California has a new tool in the toolbox when it comes to remedies available for certain consumer protection law violations. The governor of California recently signed legislation adding the remedy of disgorgement for AG actions under false advertising and unfair competition laws (Consumer Laws), which would require a party to repay all amounts obtained through illegal or wrongful acts. In addition, the law created a Victims of Consumer Fraud Restitution Fund (Fund) to help make victims whole in consumer protection lawsuits brought by the California Attorney General. The Fund is funded through payments made by those who violate consumer protection laws, and not through taxes or fees charged to law-abiding businesses.

Starting January 1, 2024, in an action brought by the California AG pursuant to Consumer Laws, the court can award disgorgement in addition to other remedies already provided for in those statutes, which include the often confused remedy of consumer restitution. The difference between the two remedies is one of focus; restitution focuses on how much the victims were harmed by the conduct, while disgorgement focuses on what the wrongdoer gained as a result of the illegal conduct. Of importance, disgorgement does not require a showing of the specific harmed consumers that need to be compensated, making it an attractive, flexible remedy for enforcers.

When determining whether to award disgorgement, the court shall take into account the amount of civil penalties and consumer restitution awarded, in addition to other appropriate factors.” Currently, the California AG has authority to seek civil penalties of $2500/violation. The funds recovered as disgorgement shall be deposited into the new Fund, established in the State Treasury. Monies in the Fund may, upon appropriation by the legislature, be used by the AG to provide restitution to victims of acts or practices for which consumer restitution has been ordered but not paid in an action brought by the AG pursuant to the Consumer Laws.
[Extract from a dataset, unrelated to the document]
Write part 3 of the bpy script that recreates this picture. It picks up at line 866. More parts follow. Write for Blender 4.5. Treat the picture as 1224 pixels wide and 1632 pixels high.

Should the AG recover funds from a defendant after payment from the Fund has been made, the AG can reimburse the Fund.

California Attorney General Bonta sponsored this bill, declaring that it is a game changer and will allow consumers to get restitution when a business has been successfully prosecuted, but becomes insolvent. Companies should take note that the flexibility to obtain disgorgement will likely give California greater authority to obtain additional monetary recoveries in the state’s actions. Disgorgement however is specific to AG actions which necessarily excludes California District Attorney and private actions. Because a violation” for penalty purposes and appropriate factors” under the new statute are undefined, it will be worth watching how California wields this new source for payment when it comes to negotiating resolutions. We also note that several other state AGs already claim disgorgement authority (which the FTC currently lacks). See, e.g., New York and Texas.

As California is a very active state when it comes to consumer protection, one can assume that this new tool will be used to a great extent, and that California will want to quickly ensure that the Fund maintains a robust amount of money to be used in future enforcement matters.